RIO DE JANEIRO — Itamar Franco deve ter razões para se considerar traído. O que ele fez para eleger o atual presidente não foi mole. Engoliu ressentimentos, aparou as arestas explosivas de seu temperamento, entrou até o pescoço no clima que ele próprio ajudou a promover —jogou tudo na cruzada redentora para eleger FHC.
Acredito que não tenha pedido muita coisa em troca, a não ser a tranquilidade de que ficaria a salvo de acusações. É praxe, na história republicana, o sucessor desnudar a administração anterior. Jânio Quadros chegou a abrir uma comissão para apurar a remessa de 500 quilos de feijão feita no governo de JK. O feijão apodrecera nos armazéns do cais do porto e o homem que construiu Brasília ficou sob a suspeição de ter enriquecido à custa de alguns sacos daquilo que Jânio xingou de "robusta leguminosa".
Não deve existir um acordo formal entre Itamar e FHC, mas a promessa de reciprocidade de carinho ficara explícita entre os dois.
Apesar disso, todos os dias surgem abrolhos para Itamar: concessões de rádio e TV no final de seu governo, gastos triplicados na publicidade, comprometida basicamente na campanha eleitoral do candidato oficial, telefones do Zé de Castro fazendo as vezes das alfacinhas dos tempos de Collor, enfim, mesmo que não fosse mineiro, Itamar teria suficientes motivos para suspeitar da missão que FHC reservou para ele em Portugal.
Bem verdade que o grupo agora no poder não arrastará a turma de Juiz de Fora até o Calvário da execração.
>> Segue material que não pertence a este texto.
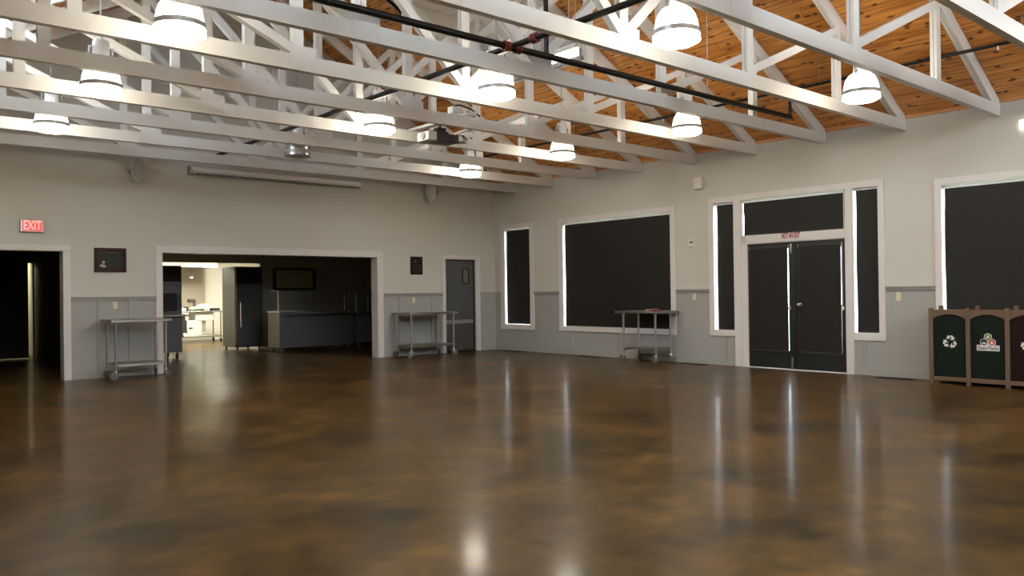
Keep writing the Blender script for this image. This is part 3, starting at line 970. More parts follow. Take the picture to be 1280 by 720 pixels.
for k in range(3):
    cab.tube([(-4.82, -4.93, 3.47), (-4.74 + 0.02 * k, -4.93, 3.42 + 0.02 * k), (-4.66 + 0.03 * k, -4.93, 3.44), (-4.63 + 0.03 * k, -4.93, 3.50),
              (-4.68 + 0.02 * k, -4.93, 3.55), (-4.78, -4.93, 3.545), (-4.70, -4.93, 3.58), (-4.55, -4.93, 3.63), (-4.40, -4.93, 3.70)], 0.006, 6)
cab.tube([(-5.25, -5.45, 3.79), (-5.1, -5.45, 3.83), (-4.9, -5.45, 3.80), (-4.75, -5.45, 3.72)], 0.012, 6)
cab.build('cable', M['rubber'], pj)

# ------------------------------------------------------------------ projection screen housing
sc_ = thing('projector_screen', (-5.2, -0.14, 3.49), 'long rolled-up projection screen housing on the wall above the kitchen opening', 'projector screen')
MB().lathe([(0.055, -6.83), (0.055, -3.56)], (0, -0.12, 3.46), 18, 0, 'X').build('screen_housing', M['white_plastic'], sc_)
for x in (-6.85, -3.56):
    MB().box((x - 0.02, -0.185, 3.395), (x + 0.02, 0.0, 3.525)).build('end_cap', M['galv'], sc_, bevel=0.008)
MB().box((-6.75, -0.15, 3.386), (-3.68, -0.13, 3.408)).build('screen_bar', M['grey_panel'], sc_)

# ------------------------------------------------------------------ wall speakers
def speaker(loc, rot, label):
    o = thing('wall_speaker', loc, label, 'speaker', 'white wall speakers')
    o.rotation_euler = (0, 0, rot)
    L = dict(local=True)
    MB().lathe([(0.0, 0.10), (0.05, 0.10), (0.085, 0.085), (0.108, 0.04), (0.113, 0.0), (0.113, -0.02), (0.106, -0.028), (0.0, -0.030)], (0, 0, 0), 32, 0, 'Y', 1.0, 1.9).build('cabinet', M['speaker'], o, **L)
    MB().lathe([(0.100, -0.028), (0.100, -0.036), (0.07, -0.045), (0.0, -0.05)], (0, 0, 0), 32, 0, 'Y', 1.0, 1.9).build('grille', M['grille'], o, **L)
    b_ = MB()
    for s in (-1, 1):
        b_.box((s * 0.118 - 0.004, 0.0, -0.03), (s * 0.118 + 0.004, 0.15, 0.03))
        b_.lathe([(0.0, -0.012), (0.018, -0.010), (0.018, 0.008), (0.0, 0.012)], (s * 0.124, 0.0, 0.0), 12, 0, 'X')
    b_.box((-0.122, 0.142, -0.03), (0.122, 0.15, 0.03)); b_.box((-0.05, 0.15, -0.05), (0.05, 0.20, 0.05))
    b_.build('bracket', M['galv'], o, **L)
    return o
speaker((-7.72, -0.20, 3.385), 0.0, 'white oval wall speaker high on the wall above the left doorway side')
speaker((-1.92, -0.22, 3.43), -0.95, 'white oval wall speaker turned sideways high above the steel swing door side')

# ------------------------------------------------------------------ signs, plaques, switches, devices
ex = thing('exit_sign', (-9.21, -0.03, 2.40), 'red glowing EXIT sign above the left doorway', 'exit sign')
MB().box((-9.365, -0.05, 2.305), (-9.055, 0.0, 2.492)).build('housing', M['galv'], ex, bevel=0.006)
MB().box((-9.34, -0.056, 2.318), (-9.068, -0.05, 2.480)).build('lit_panel', M['exit_panel'], ex)
vs, fs = text_mesh('EXIT', 0.19, 0.002, 0.235, 0.003)
MB().add([(-9.204 + v[0], -0.059 - v[2], 2.399 + v[1]) for v in vs], fs).build('lettering', M['exit_letter'], ex)

nx = thing('not_an_exit_sign', (-0.032, -7.38, 2.125), 'small white sign with red NOT AN EXIT lettering above the double doors', 'sign')
MB().box((-0.034, -7.545, 2.075), (-0.030, -7.215, 2.172)).build('sign_plate', M['decal'], nx)
vs, fs = text_mesh('NOT AN EXIT', 0.118, 0.001, 0.315, 0.0035)
MB().add([(-0.0355 - v[2], -7.38 - v[0], 2.127 + v[1]) for v in vs], fs).build('lettering', M['sign_red'], nx)

pl = thing('wall_plaque', (-8.10, -0.02, 1.895), 'dark wood framed commemorative plaque on the wall between doorway and kitchen opening', 'plaque')
ring(MB(), [(-8.34, 1.70), (-7.865, 1.70), (-7.865, 2.09), (-8.34, 2.09)], [(-8.285, 1.75), (-7.92, 1.75), (-7.92, 2.04), (-8.285, 2.04)], 1, -0.03, 0.0).build('frame', M['plaque_wood'], pl)
MB().box((-8.29, -0.015, 1.745), (-7.915, -0.0, 2.045)).build('plate', M['plaque_black'], pl)
rl = MB()
rl.prism([(-8.27, 1.80), (-8.235, 1.785), (-8.19, 1.77), (-8.165, 1.80), (-8.20, 1.82), (-8.23, 1.83)], 1, -0.019, -0.015)
rl.lathe([(0.0, -0.006), (0.022, -0.004), (0.026, 0.0)], (-8.205, -0.015, 1.855), 12, 0, 'Y')
rl.build('relief', M['bronze'], pl)
MB().box((-8.13, -0.018, 2.005), (-7.98, -0.015, 2.025)).build('title_strip', M['black_metal'], pl)
MB().box((-8.12, -0.017, 1.79), (-7.95, -0.015, 1.95)).build('text_block', plain('engraved_block', (0.016, 0.017, 0.014), 0.5, var=0.4, scale=80, spec=0.25), pl)

pl2 = thing('wall_plaque', (-2.16, -0.015, 1.875), 'small dark upright plaque on the wall left of the steel swing door', 'plaque')
MB().box((-2.31, -0.022, 1.69), (-2.012, 0.0, 2.068)).build('board', M['plaque_brown'], pl2, bevel=0.004)
MB().prism([(-2.25, 1.945), (-2.15, 1.945), (-2.19, 1.965), (-2.20, 2.0), (-2.21, 1.965)], 1, -0.026, -0.022).build('emblem', M['bronze'], pl2)
MB().box((-2.27, -0.0245, 1.73), (-2.05, -0.022, 1.91)).build('text_block', plain('plaque_text', (0.022, 0.008, 0.004), 0.35, var=0.6, scale=60), pl2)

def plate(loc, ax, label, switch):
    o = thing('light_switch' if switch else 'power_outlet', loc, label, 'switch' if switch else 'outlet', 'cream wall plates')
    x, y, z = loc
    if ax == 1:
        MB().box((x - 0.036, -0.008, z - 0.06), (x + 0.036, 0.0, z + 0.06)).build('cover_plate', M['cream'], o, bevel=0.003)
        MB().box((x - 0.008, -0.015, z - 0.016), (x + 0.008, -0.008, z + 0.016)).build('toggle' if switch else 'socket', M['white_plastic'], o)
    else:
        MB().box((-0.008, y - 0.036, z - 0.06), (0.0, y + 0.036, z + 0.06)).build('cover_plate', M['cream'], o, bevel=0.003)
        MB().box((-0.015, y - 0.008, z - 0.016), (-0.008, y + 0.008, z + 0.016)).build('toggle' if switch else 'socket', M['white_plastic'], o)
plate((-8.035, 0, 1.16), 1, 'cream wall plate under the dark wood framed plaque', False)
plate((-2.24, 0, 1.15), 1, 'cream wall plate under the small dark upright plaque', False)
plate((0, -5.495, 1.17), 0, 'cream wall plate left of the entrance frame below the thermostat', True)
plate((0, -9.025, 1.155), 0, 'cream wall plate between the entrance frame and the recycling bins', True)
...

Radicalizar seria um suicídio, pois o vínculo que ligou os dois bandos é o próprio FHC. Na hora do aperto, das cobranças da sociedade, nada mais natural que o atual governo se desaperte jogando a culpa na administração anterior.
E nada mais natural, também, que Itamar fique aquilo dentro da roupa. Ele assumiu o governo podendo descarregar em Collor 493 anos de erros na vida pública. Gostaria de ser poupado, ou na melhor das piores hipóteses, taticamente esquecido.
Para quem está de fora, a impressão é a de que o pacto de silêncio de ambos os lados tem um preço muito alto, que nem Itamar e nem FHC podem pagar.